Weekend Fin Project

Finally got around to making some wood fins today. Used blakestah’s template he posted in the fin theory thread and scaled it down to work in a thruster setup. The other one is just a copy of my ol’ reliable stock fin that I usually use. Just needed the practice foiling. It came out pretty good, then I realized when comparing it to the original that I didn’t undersize it a little to account for glassing. Oh well, more practice foiling tomorrow. Still need to cut the tabs out of the straight fin and glass them both. I don’t have resin so it will have to wait until next week as the suppliers aren’t open on Sunday.

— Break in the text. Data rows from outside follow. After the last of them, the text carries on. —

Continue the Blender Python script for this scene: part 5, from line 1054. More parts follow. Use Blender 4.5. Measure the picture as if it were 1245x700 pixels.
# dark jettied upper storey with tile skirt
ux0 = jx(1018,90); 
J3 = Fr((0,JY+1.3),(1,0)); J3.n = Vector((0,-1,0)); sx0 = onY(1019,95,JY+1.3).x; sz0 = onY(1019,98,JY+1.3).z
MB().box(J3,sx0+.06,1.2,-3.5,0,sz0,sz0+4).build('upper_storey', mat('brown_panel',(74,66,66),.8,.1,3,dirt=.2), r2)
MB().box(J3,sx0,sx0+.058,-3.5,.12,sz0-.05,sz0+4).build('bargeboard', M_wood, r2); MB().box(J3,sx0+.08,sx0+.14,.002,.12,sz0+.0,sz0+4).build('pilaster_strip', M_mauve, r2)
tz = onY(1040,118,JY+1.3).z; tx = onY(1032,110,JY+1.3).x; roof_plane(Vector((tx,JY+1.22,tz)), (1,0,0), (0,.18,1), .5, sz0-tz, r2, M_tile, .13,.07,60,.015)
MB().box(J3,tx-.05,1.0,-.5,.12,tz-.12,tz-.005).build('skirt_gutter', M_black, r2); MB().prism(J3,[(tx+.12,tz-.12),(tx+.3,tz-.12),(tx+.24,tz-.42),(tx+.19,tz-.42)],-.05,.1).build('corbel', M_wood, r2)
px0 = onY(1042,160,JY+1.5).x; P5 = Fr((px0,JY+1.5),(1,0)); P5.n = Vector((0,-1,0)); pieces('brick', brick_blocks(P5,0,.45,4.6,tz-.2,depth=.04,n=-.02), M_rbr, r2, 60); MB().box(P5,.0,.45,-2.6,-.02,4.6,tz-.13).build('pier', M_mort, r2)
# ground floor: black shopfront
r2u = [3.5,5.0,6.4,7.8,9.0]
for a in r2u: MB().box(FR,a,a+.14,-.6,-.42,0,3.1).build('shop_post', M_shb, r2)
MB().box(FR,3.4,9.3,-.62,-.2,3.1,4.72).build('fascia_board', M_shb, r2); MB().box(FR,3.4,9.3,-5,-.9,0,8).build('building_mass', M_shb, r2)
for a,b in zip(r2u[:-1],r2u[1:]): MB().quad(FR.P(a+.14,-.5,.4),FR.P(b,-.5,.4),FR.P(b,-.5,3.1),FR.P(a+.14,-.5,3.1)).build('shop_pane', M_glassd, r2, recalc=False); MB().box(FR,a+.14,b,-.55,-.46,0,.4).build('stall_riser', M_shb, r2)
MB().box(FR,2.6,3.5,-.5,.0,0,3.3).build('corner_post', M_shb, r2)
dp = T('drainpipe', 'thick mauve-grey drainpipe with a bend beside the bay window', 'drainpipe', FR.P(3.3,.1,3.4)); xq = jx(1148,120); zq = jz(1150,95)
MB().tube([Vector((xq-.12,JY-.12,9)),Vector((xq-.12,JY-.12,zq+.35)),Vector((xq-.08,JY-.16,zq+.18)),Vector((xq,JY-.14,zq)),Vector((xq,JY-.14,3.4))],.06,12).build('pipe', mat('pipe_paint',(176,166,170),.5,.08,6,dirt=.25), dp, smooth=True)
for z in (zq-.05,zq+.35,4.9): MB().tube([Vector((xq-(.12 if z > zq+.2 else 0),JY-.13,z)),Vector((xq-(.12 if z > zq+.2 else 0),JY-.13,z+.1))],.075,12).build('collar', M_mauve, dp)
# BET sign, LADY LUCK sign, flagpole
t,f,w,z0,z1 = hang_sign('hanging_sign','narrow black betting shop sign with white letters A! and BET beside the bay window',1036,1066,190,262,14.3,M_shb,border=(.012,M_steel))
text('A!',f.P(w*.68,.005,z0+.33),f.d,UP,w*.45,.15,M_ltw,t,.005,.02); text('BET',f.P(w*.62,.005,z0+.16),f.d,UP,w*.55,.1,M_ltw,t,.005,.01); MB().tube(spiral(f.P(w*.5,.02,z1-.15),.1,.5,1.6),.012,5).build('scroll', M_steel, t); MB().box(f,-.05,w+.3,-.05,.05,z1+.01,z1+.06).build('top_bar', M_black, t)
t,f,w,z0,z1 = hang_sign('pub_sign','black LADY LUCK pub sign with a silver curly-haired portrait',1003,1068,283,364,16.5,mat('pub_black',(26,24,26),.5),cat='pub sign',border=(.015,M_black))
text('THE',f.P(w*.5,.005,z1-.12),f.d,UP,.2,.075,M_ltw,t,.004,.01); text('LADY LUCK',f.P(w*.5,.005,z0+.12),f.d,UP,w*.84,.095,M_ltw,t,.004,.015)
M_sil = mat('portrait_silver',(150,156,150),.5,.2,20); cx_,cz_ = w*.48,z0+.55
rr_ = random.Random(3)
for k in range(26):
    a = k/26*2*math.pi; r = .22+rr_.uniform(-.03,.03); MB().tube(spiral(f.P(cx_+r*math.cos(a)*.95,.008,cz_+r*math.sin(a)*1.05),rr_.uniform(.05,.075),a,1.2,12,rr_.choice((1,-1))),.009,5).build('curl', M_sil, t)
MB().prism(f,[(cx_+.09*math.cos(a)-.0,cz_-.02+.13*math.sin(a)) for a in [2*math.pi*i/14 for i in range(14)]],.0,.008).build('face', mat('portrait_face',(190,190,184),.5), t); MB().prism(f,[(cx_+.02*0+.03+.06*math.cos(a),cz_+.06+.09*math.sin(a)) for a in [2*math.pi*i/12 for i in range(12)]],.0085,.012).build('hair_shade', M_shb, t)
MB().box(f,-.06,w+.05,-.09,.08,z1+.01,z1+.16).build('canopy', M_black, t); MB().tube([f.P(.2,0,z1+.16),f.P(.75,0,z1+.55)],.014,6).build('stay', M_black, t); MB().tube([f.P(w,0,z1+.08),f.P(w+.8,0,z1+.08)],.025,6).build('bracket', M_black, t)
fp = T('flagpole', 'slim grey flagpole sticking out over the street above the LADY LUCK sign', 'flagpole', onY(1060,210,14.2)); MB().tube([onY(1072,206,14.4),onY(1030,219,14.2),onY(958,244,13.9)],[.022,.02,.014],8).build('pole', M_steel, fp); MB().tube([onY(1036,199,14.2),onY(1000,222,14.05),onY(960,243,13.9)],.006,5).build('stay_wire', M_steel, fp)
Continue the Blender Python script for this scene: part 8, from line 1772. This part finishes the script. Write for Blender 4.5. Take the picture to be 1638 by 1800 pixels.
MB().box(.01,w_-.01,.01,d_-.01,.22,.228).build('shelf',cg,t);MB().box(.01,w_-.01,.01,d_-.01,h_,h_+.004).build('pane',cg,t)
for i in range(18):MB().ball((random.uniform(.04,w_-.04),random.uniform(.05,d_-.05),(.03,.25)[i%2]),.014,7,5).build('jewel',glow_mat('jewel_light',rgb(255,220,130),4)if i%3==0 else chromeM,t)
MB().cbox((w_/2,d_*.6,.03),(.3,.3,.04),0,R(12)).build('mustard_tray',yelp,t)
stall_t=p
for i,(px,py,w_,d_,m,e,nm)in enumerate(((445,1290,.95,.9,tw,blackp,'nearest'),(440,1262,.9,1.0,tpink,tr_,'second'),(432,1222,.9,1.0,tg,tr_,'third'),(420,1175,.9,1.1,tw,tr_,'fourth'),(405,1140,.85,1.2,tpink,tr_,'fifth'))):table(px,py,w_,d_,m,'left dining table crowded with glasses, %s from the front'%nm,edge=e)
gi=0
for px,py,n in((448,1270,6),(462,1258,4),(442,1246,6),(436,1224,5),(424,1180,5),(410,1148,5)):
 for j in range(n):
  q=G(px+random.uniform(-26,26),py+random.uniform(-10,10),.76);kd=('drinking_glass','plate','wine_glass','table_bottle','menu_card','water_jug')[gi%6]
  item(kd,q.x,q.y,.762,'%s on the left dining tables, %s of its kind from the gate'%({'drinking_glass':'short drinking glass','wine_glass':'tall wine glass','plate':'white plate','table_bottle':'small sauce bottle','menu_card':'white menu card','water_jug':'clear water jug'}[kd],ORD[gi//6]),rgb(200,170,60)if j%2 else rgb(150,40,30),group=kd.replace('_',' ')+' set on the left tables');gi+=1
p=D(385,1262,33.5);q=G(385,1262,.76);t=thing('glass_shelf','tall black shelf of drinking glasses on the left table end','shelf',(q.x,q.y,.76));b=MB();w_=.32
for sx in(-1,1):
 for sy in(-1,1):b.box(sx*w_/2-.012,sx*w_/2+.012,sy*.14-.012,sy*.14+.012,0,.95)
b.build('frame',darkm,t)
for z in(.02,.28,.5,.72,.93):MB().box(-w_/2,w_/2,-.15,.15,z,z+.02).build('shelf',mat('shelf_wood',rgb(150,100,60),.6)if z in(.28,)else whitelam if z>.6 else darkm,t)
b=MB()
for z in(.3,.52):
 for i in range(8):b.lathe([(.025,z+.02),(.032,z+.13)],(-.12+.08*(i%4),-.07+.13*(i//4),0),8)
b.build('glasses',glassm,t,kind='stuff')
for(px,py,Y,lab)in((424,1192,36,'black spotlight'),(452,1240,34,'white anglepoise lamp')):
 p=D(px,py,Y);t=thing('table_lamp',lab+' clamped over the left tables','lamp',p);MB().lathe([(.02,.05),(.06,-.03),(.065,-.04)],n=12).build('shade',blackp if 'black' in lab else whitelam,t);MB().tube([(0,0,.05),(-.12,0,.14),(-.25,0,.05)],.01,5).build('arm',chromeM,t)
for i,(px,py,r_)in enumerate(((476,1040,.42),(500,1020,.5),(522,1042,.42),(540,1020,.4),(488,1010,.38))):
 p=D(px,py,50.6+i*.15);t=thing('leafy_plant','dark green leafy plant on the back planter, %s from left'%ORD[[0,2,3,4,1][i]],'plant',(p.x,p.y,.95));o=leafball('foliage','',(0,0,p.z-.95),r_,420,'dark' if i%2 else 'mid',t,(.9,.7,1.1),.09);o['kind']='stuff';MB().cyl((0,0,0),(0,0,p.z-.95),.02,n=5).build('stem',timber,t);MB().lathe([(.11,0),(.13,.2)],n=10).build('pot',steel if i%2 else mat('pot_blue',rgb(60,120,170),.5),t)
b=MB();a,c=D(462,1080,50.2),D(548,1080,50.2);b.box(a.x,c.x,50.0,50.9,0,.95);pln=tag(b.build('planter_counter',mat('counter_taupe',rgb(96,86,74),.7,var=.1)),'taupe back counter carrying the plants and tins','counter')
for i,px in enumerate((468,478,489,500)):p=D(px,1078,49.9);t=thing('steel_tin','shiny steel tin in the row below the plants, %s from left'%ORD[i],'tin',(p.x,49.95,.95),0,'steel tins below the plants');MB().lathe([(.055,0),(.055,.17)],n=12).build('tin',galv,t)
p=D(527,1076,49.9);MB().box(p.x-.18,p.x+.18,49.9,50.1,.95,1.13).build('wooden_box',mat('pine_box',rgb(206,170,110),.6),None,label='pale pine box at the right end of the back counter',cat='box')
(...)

Thanks to Bert for posting the fin glassing pics, I picked up alot of good tips that I can hopefully put to good use.

My foiling still needs alot of work so any critiques are welcome. On the straight fin I tried to keep the max thickness at about 25% of the chord and on the curved one I just copied the original as best I could. I’m thinking 2 layers of 6 oz. on each side and I still haven’t totally figured how I’m going to do the plugs.

Thanks to all, for the inspiration.

Lawless not to fowl for your first go when you do thr tag area make the thickness 5.8mm than before you put the 6oz. on put

gun rovings down the tag area into the fin area to give the tag strenght than when you cover it with 6oz. don’t let the resin lay on the tag area as it will be to thick roll it out with a small roller ‘’ gun rove both sides of the tags’'.

regards finfektion

Those were interesting projects. But mostly I discovered that chord lengths close to 4.5 inches, maintained over as much of the fin depth as possible, is a key factor in getting a real drivy fin. To do this I made it more raked and started laying my templates up over a grid so I could eyeball the chord length at different depths.

Now, I am moving on to humpback fins (carefully matched for chord lengths). I was all set to use this one next, now I find out I need to add bumps. This is the tenth fin experiment. I could probably do 2 or 3 a week if we had waves - summer doldrums is really slowing it down.